**Input:**
^^^^^^^^^^^^^^^^
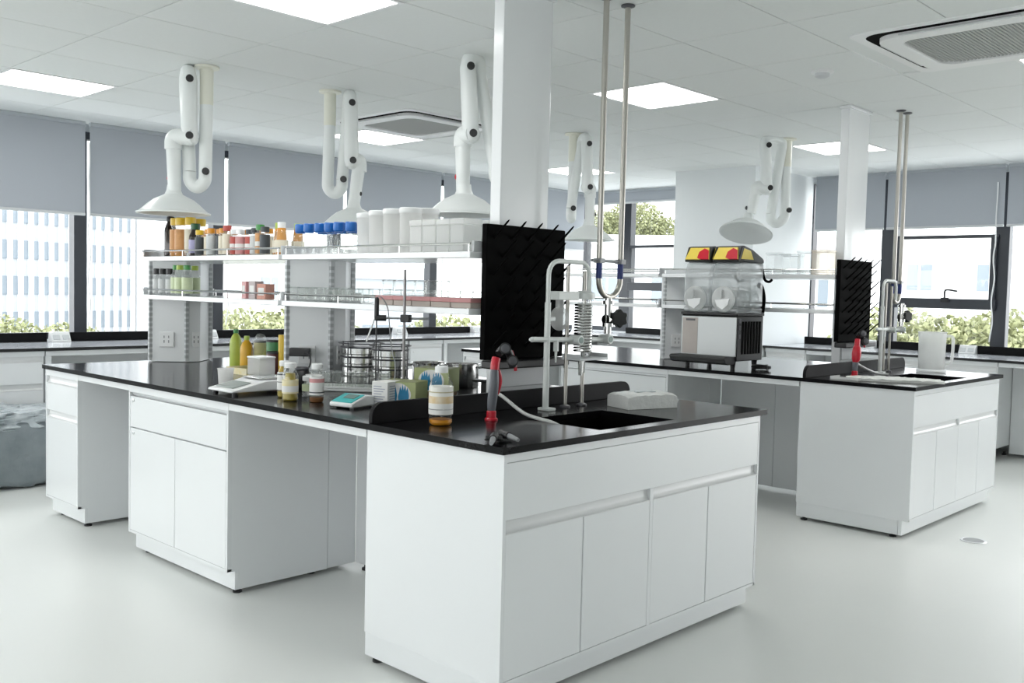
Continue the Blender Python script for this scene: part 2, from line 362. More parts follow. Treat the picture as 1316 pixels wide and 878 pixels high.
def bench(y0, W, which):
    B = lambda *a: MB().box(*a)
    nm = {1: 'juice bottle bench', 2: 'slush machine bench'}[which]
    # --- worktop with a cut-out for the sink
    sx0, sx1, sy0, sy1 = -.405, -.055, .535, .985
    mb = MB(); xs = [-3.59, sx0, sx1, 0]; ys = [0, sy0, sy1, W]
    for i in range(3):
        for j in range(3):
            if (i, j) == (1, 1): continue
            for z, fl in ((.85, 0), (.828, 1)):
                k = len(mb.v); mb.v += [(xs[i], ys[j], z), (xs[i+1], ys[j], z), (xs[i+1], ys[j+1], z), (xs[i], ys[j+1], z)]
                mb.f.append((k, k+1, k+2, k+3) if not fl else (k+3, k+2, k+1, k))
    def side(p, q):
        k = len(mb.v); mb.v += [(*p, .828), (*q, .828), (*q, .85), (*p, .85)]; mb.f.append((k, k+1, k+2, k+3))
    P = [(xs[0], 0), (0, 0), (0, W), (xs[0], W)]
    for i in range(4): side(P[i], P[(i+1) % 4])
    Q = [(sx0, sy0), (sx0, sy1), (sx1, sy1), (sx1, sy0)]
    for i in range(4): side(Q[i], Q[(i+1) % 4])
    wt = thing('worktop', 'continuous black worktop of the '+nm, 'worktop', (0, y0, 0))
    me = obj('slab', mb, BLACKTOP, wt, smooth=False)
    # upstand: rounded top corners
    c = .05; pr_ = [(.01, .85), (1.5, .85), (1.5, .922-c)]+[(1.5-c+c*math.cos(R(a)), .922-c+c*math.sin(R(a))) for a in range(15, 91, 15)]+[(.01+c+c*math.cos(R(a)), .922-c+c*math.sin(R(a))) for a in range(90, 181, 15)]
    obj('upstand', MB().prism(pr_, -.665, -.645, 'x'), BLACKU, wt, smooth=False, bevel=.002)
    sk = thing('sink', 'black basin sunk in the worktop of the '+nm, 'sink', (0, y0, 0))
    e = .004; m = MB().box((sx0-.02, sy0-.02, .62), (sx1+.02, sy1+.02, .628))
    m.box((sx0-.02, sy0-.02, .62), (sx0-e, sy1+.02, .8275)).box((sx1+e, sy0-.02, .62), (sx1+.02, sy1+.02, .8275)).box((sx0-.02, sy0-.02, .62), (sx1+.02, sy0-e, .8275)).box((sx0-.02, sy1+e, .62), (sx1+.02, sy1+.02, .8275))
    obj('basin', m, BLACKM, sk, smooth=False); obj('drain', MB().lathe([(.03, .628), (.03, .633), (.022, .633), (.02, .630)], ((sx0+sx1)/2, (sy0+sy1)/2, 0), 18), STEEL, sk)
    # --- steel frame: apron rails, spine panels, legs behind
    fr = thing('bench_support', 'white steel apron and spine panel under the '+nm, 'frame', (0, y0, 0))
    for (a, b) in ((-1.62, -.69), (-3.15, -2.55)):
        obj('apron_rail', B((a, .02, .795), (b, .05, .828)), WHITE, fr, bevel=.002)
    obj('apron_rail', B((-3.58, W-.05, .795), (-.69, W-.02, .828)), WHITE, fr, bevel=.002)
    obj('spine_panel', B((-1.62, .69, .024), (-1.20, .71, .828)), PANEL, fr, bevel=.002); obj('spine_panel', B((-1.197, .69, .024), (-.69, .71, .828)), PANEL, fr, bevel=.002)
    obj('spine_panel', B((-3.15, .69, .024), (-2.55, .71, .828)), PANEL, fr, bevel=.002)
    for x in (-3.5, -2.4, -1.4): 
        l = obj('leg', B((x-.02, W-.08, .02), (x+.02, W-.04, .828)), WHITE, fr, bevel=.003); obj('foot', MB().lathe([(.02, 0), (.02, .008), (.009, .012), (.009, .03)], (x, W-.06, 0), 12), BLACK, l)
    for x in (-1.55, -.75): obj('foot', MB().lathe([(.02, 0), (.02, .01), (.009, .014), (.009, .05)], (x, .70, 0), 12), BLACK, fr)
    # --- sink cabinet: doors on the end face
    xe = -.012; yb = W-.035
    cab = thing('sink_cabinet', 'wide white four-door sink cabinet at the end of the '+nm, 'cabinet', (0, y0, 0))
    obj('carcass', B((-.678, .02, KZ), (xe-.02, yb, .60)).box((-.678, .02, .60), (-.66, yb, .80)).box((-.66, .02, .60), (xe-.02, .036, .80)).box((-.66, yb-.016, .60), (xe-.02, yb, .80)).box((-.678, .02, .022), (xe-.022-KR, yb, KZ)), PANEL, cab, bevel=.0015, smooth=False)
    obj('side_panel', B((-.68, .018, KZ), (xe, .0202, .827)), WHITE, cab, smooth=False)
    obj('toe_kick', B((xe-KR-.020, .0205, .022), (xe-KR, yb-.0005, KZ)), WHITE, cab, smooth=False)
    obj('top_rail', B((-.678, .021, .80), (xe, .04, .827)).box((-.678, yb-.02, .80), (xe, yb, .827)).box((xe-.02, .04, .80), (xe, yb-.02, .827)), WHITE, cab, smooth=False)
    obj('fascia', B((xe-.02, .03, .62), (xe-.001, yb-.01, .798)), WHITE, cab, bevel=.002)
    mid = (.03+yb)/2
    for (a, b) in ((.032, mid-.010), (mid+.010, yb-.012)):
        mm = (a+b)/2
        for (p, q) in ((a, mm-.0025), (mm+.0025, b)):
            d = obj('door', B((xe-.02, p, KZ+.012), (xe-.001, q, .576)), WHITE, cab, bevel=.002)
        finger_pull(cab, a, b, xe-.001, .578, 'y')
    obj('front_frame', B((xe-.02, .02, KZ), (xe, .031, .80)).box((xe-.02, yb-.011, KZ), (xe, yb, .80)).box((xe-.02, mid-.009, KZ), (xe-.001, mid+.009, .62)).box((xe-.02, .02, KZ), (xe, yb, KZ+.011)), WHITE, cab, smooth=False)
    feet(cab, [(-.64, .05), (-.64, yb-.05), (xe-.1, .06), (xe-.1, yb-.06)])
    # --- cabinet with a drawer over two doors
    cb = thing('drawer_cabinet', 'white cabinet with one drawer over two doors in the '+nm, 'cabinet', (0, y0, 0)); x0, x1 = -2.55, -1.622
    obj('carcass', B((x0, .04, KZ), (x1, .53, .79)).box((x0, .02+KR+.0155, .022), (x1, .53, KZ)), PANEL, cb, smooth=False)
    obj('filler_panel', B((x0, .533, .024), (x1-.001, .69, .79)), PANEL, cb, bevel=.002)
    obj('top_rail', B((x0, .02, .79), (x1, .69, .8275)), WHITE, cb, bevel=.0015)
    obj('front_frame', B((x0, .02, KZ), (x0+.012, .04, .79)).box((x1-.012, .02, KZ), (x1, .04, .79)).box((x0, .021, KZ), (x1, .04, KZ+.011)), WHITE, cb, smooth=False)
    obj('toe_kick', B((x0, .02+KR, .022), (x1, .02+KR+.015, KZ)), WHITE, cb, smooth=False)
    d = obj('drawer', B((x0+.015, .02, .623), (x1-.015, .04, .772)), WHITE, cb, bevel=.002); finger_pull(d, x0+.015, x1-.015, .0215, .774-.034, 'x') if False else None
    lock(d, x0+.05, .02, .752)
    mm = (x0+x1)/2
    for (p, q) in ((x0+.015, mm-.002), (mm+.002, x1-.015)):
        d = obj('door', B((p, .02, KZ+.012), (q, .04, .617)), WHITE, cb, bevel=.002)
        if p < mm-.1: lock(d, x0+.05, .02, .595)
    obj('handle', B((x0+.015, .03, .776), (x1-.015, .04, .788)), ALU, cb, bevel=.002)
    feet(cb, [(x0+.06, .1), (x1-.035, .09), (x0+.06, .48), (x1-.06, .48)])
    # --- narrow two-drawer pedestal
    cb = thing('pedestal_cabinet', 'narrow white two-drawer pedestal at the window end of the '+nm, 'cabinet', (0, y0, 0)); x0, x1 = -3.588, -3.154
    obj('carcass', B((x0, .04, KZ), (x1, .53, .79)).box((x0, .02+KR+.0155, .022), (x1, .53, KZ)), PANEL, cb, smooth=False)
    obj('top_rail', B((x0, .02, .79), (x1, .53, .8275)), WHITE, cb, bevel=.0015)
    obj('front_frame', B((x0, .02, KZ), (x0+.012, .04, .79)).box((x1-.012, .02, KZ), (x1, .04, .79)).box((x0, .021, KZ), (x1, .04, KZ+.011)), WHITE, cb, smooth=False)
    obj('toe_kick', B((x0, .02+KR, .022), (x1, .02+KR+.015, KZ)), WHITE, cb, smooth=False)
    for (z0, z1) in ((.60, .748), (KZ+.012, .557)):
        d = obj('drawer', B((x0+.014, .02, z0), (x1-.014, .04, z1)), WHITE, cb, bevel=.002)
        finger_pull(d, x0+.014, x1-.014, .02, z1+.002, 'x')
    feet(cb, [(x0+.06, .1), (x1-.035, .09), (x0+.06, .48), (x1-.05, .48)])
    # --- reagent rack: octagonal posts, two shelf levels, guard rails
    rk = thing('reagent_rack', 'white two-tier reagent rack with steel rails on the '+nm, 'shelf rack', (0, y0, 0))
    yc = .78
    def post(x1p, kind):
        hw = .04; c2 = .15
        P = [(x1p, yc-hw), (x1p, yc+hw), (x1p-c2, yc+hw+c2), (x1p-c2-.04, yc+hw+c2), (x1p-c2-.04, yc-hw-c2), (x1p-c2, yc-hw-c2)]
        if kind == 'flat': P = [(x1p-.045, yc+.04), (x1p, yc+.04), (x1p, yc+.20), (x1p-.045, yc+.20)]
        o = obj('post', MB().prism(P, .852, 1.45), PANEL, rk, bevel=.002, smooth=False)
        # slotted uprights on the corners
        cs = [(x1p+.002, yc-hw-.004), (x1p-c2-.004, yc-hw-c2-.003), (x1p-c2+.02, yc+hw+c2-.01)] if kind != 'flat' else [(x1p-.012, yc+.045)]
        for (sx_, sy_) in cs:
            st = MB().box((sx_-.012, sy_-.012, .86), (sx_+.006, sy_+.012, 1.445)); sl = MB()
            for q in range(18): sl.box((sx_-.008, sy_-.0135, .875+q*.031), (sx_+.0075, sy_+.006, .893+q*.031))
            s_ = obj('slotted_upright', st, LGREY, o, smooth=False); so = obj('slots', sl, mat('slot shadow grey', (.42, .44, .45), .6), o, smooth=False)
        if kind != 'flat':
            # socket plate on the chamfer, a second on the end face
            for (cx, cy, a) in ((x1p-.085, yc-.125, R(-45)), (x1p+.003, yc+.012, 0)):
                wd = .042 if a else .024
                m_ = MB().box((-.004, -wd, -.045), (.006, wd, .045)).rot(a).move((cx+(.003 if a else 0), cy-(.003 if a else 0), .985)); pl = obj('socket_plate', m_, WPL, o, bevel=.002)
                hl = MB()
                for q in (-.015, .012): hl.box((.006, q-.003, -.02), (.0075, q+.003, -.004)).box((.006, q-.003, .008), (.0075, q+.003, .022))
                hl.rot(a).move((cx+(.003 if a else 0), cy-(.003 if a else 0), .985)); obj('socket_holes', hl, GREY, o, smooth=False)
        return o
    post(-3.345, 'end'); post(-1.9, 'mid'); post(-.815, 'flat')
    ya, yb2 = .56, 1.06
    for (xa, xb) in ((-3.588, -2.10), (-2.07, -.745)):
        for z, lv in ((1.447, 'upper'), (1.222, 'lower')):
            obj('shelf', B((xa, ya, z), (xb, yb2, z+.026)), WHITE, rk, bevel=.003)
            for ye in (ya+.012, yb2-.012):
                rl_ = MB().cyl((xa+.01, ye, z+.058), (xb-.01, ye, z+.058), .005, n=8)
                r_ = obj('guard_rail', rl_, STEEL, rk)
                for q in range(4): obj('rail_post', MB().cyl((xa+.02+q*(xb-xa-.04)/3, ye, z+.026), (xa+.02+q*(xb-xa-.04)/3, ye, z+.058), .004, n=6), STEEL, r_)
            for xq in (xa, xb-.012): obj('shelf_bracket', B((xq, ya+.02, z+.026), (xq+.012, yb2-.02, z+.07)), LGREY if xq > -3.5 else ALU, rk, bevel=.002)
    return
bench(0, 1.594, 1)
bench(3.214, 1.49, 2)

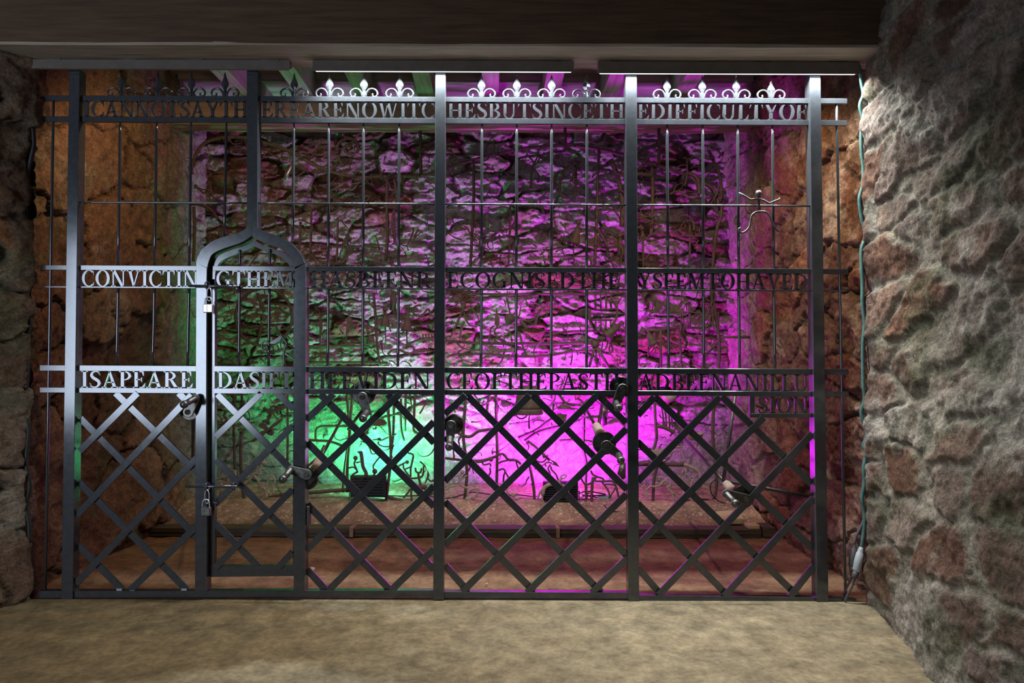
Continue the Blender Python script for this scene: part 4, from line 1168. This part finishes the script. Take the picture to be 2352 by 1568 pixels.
^^^^^^^^^^^^^^^^
**Work to do:** Check each line above for the string "this" and show the ones that have it.

**The response:**
Continue the Blender Python script for this scene: part 2, from line 362. More parts follow. Treat the picture as 1316 pixels wide and 878 pixels high.
Continue the Blender Python script for this scene: part 4, from line 1168. This part finishes the script. Take the picture to be 2352 by 1568 pixels.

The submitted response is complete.